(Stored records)
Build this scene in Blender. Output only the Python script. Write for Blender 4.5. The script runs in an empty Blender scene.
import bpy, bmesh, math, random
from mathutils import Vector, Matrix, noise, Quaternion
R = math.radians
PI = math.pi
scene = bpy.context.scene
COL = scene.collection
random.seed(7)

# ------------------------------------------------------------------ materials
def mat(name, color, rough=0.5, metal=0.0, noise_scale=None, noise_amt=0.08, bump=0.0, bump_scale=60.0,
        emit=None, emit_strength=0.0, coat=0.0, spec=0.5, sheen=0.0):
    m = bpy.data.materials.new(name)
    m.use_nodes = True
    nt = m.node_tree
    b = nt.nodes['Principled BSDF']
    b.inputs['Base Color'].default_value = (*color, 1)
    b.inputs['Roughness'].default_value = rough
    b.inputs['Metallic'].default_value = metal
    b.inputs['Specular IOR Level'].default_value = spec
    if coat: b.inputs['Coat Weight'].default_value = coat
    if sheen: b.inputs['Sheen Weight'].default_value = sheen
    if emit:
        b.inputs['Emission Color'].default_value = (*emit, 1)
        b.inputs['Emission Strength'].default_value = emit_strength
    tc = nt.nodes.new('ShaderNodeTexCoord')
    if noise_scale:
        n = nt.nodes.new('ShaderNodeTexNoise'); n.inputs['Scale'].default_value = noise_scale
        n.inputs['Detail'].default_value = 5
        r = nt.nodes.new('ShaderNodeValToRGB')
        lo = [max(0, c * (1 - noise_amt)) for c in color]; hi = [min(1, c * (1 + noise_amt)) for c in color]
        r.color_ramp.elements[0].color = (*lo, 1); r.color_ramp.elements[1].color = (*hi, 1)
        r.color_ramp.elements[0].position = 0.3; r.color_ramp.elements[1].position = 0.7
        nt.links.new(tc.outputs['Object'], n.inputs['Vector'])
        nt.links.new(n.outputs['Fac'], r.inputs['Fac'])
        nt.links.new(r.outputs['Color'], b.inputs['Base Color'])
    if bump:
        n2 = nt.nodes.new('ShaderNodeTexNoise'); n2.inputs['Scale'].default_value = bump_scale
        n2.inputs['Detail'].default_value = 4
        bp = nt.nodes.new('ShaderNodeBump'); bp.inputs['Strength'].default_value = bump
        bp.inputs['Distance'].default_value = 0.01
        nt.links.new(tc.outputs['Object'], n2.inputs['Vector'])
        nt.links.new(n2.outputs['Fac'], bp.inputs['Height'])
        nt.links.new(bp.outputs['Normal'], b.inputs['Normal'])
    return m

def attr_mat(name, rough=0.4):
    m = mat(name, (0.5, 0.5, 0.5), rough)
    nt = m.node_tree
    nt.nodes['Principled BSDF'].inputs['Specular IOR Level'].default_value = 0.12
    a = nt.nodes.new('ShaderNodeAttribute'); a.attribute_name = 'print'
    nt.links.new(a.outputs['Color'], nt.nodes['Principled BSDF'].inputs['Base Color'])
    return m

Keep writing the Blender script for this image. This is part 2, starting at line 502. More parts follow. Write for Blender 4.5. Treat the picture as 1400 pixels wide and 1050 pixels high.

### SET TASK:
Write out, exactly and with nothing else, the lines of the listing above from its first line through the line with "random.seed(7)".

### PROBLEM SOLUTION:
Build this scene in Blender. Output only the Python script. Write for Blender 4.5. The script runs in an empty Blender scene.
import bpy, bmesh, math, random
from mathutils import Vector, Matrix, noise, Quaternion
R = math.radians
PI = math.pi
scene = bpy.context.scene
COL = scene.collection
random.seed(7)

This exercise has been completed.